View Full Version : HDR question...

11-22-2004, 03:04 PM
I know in truth this has nothing to do with Lightwave, but I was wondering how HDRI's are actually coded. I know when you sample a pixel in the Image Viewer it will show HDRIs' values as percentages...and when using them in LScript they are decimal values within 0-1. But is the actual data coded as 32 bit values (0-4294967296) or is it really in decimal?

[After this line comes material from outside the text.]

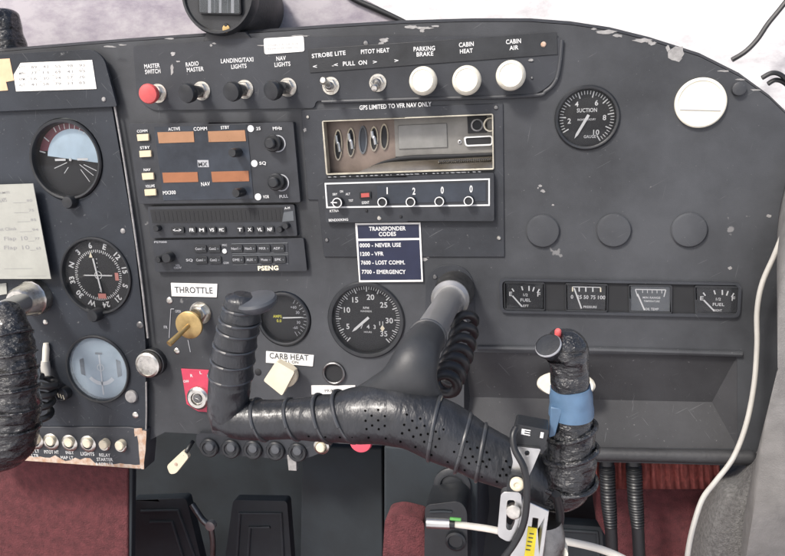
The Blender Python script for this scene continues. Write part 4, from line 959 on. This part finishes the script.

When I render a quick scene with a ball of Luminous value 1000000 or some crazy amount against a black background...the value when rendered is that value. I'm assuming this is the maximum value that will be recorded to keep the dynamic range within the image (1000000 Luminous will be recorded as 4294967296). Is the white point always at a default value of 1.0 (when using the HDR Exposure plugin within Lightwave)? And, if the highest value, not the white point, is stored at the maximun allowed value in 32 bits, when you create higher dynamic ranges (let's say make the Luminous 10 to the 9th power), won't the quality or the data stored extend not representing specific values accurately?

I also don't get the reason of having it called differently (LDR and HDR). LDRI's can record the same dynamic range, just in lower quality (only 256 levels). Shouldn't it really be the resolution of the luminance or something?

All of these questions I have already answered from proving it, but I haven't totally done everything and would like to fully understand the HDR format before I go playing with the values.

Thank you.

11-22-2004, 08:18 PM
The answer is that there are a bunch of HDR formats, all of which work differently. Here's a page with a brief overview: http://luminance.londonmet.ac.uk/webhdr/formats.shtml
There isn't really a standard since each maps well to a certain domain. Paul Debevec's light probe images use the RADIANCE format, and I think that's the same format Lightwave supports. OpenEXR seems to be good choice for hardware accelerated applications, since it's compatible w/ NVIDIA's 16-bit floating point format.